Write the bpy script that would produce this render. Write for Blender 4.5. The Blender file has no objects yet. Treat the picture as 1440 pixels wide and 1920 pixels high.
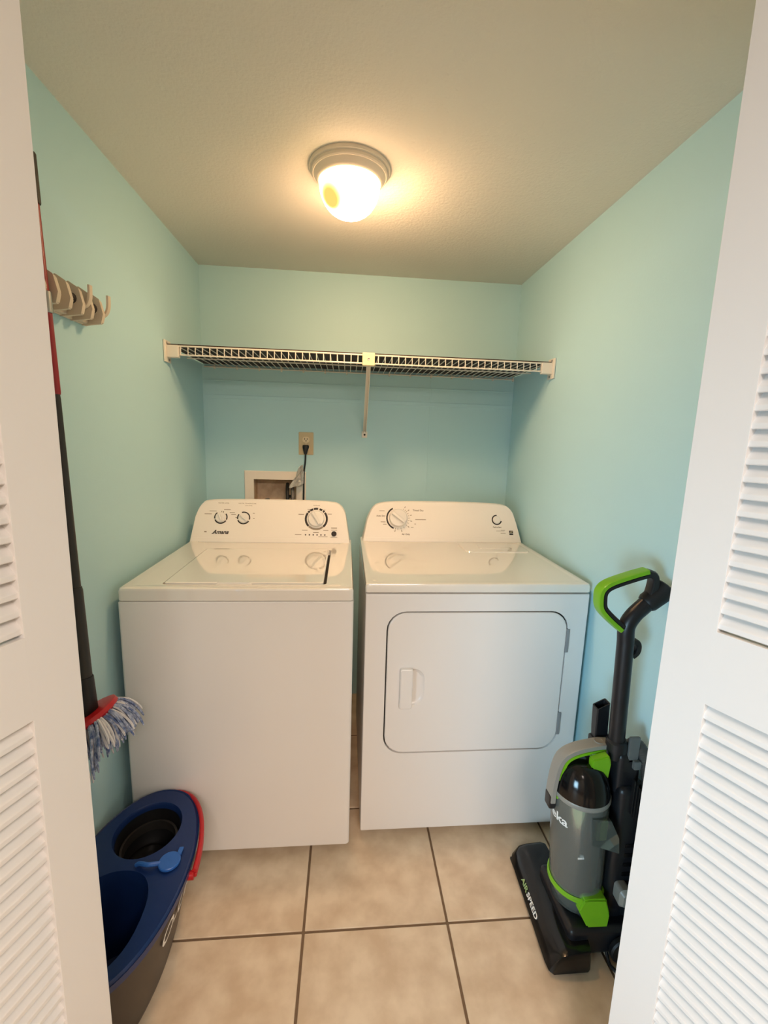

··········

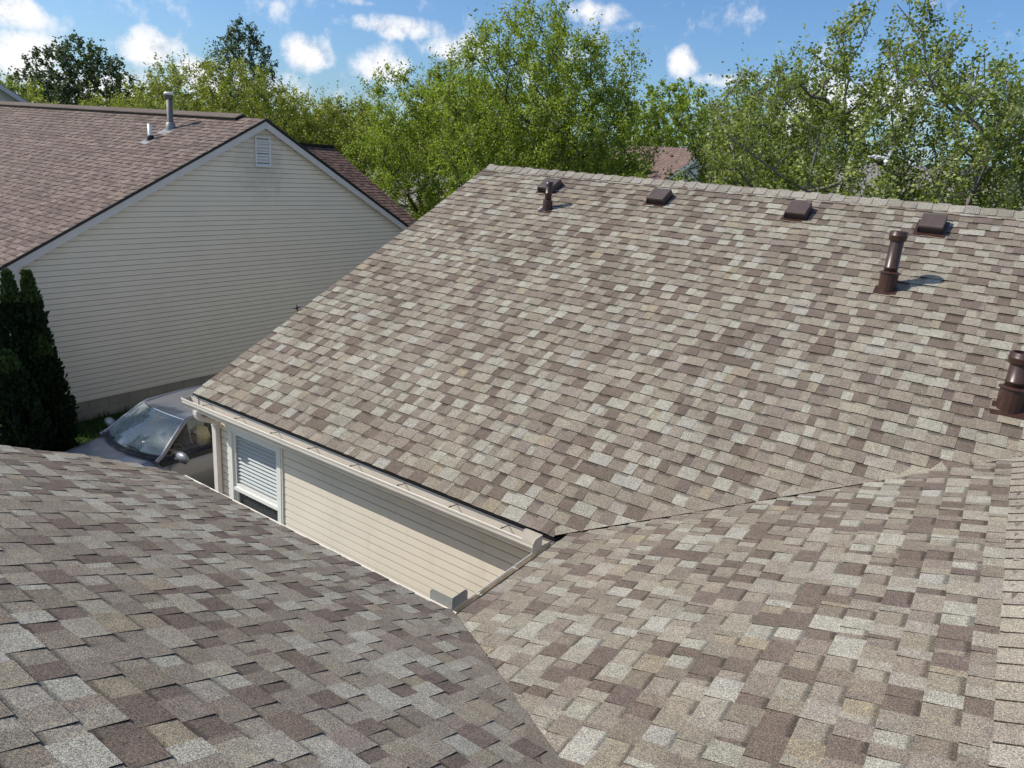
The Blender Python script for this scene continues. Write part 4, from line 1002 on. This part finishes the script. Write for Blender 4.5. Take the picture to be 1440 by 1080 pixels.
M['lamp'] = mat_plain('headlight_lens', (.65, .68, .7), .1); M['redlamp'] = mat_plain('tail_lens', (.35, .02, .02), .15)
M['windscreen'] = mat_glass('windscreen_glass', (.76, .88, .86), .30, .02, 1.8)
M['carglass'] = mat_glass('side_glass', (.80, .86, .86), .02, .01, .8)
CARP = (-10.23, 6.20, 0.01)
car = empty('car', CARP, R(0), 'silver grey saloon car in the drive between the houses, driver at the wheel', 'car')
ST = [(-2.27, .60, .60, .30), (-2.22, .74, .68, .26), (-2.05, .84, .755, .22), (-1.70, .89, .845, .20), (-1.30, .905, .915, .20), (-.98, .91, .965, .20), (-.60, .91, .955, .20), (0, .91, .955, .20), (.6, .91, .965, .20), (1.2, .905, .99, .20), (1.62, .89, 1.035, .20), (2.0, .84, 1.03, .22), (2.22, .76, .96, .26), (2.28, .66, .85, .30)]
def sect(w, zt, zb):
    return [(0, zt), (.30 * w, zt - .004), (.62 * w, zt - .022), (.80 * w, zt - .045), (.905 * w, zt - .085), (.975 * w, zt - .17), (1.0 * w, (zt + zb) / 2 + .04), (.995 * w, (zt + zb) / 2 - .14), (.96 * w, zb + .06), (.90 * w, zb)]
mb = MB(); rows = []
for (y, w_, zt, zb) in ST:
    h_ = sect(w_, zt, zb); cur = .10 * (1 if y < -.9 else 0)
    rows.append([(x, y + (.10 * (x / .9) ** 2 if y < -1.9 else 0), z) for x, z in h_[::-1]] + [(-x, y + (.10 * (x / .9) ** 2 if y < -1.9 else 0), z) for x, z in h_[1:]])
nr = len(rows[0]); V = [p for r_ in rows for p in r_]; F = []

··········

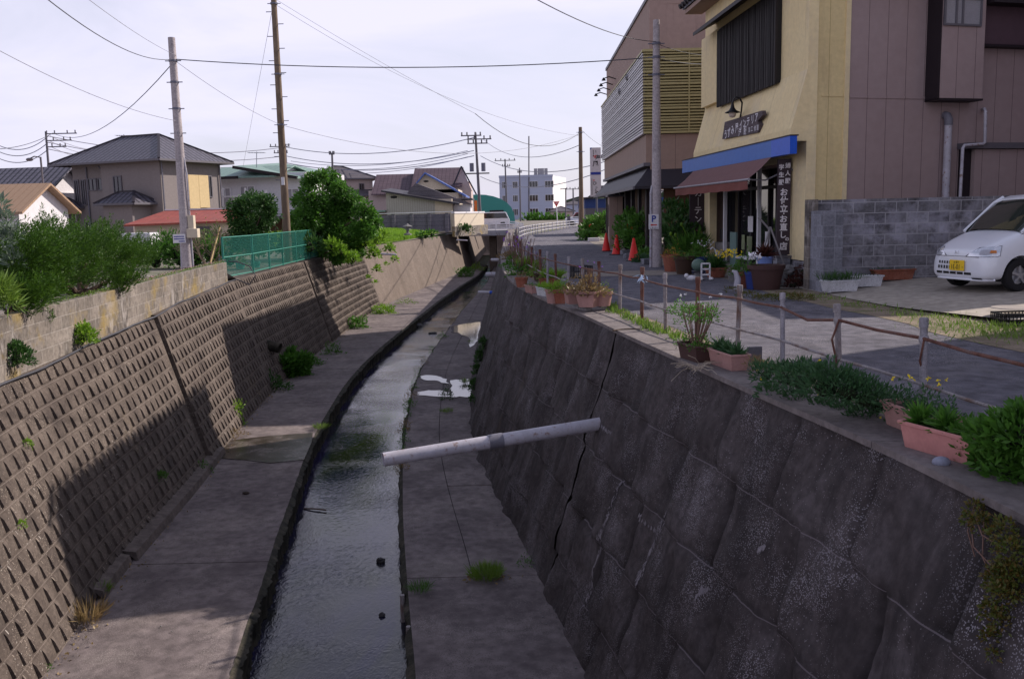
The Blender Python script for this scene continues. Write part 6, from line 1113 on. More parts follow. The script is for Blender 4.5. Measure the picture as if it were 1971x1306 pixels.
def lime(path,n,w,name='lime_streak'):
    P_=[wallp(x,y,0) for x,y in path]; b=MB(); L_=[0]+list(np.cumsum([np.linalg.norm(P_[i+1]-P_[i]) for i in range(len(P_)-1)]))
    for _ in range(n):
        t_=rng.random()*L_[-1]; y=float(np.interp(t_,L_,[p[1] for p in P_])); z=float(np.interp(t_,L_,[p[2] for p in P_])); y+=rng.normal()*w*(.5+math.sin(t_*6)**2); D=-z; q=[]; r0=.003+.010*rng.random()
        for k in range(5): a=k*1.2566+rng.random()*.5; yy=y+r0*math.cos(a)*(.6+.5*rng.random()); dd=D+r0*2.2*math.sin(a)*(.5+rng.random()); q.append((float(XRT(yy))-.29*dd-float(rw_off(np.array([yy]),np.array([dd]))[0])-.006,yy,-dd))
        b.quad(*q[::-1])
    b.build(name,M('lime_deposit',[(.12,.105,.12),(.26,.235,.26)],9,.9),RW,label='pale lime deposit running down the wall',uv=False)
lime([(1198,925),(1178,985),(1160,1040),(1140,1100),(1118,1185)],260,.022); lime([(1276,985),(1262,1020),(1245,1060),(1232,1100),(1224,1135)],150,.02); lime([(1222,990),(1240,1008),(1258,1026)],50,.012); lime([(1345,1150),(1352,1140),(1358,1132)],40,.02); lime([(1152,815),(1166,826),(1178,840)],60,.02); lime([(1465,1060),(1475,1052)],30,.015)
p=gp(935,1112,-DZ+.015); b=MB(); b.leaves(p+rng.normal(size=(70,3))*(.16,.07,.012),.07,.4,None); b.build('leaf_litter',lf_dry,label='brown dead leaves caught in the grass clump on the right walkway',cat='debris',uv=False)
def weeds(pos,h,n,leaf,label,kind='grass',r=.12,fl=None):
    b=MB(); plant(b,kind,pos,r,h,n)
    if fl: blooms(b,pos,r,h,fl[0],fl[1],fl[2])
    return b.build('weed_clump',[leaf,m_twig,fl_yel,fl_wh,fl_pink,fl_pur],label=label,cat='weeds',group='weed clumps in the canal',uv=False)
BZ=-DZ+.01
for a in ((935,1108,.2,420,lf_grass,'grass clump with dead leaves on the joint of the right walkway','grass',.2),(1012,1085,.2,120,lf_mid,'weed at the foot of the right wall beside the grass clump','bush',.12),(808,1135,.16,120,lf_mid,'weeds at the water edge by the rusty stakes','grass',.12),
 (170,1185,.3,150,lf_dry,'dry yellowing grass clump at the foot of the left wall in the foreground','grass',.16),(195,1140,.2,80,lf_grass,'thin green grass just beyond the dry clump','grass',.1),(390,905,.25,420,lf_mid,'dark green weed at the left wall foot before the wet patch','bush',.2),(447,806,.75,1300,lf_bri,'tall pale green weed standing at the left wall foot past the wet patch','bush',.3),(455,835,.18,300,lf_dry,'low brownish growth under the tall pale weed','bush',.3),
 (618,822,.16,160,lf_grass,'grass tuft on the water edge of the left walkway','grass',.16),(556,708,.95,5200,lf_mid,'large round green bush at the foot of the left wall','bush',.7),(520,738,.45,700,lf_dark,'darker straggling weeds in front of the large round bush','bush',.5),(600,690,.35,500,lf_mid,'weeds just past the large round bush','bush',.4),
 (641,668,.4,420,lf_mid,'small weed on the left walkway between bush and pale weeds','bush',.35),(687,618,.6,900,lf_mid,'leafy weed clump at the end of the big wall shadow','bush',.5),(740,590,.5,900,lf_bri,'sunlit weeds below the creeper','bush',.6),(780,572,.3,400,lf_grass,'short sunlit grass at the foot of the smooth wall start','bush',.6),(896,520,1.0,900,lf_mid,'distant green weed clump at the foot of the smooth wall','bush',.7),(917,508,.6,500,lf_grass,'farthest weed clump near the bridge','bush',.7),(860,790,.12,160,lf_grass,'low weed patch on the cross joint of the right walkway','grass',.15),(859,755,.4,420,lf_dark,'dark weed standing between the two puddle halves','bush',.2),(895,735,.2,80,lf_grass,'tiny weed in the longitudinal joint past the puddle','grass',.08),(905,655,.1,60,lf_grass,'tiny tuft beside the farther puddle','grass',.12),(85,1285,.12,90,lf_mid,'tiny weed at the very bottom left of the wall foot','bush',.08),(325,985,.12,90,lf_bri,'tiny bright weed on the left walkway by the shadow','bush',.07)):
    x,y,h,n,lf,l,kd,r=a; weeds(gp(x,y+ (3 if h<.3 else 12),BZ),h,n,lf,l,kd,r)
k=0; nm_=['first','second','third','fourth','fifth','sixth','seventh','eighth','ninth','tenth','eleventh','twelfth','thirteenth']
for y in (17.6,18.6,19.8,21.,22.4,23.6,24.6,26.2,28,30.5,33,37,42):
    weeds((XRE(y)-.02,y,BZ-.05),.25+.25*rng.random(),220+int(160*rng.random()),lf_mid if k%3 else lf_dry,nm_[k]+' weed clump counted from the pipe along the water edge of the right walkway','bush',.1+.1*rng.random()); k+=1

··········

Problem to work on: Using the material above, state how many lines include the string "pixels". Answer with a single number.

Written response: 3